POLITICO’s The Pulse reports that Sen. Orrin Hatch (R-UT) — who had proudly co-sponsored a 1993 bill that required everyone to purchase health insurance coverage — will introduce a measure to repeal the individual mandate. The individual mandate creates incentives for otherwise healthy Americans to purchase insurance and lowers premiums. Were Hatch’s plan adopted, healthy Americans would avoid buying coverage and insurance plans would be dominated by sicker people. Premiums would increase, severely disadvantaging the millions of Americans with chronic conditions (who actually use care). When ThinkProgress asked Hatch spokesperson Antonia Ferrier if the Senator was concerned about increasing costs, she said:

“That might be the concerns of some, our concern is about the constitutional questions about it.” “You keep going back to premiums. What I’m talking to you about is a very fundamental American concept of liberty here. We believe we can lower premiums in an entirely different way.”

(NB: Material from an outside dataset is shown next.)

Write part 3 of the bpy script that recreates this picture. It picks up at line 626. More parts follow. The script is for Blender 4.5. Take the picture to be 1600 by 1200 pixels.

According to a study by MIT economist Jonathan Gruber, “a plan without mandates, broadly resembling the Obama plan, would cover 23 million of those currently uninsured, at a taxpayer cost of $102 billion per year. An otherwise identical plan with mandates would cover 45 million of the uninsured — essentially everyone — at a taxpayer cost of $124 billion.” As Paul Krugman concludes, a plan without mandates would cost $4,400 per newly insured person, the plan with mandates only $2,700.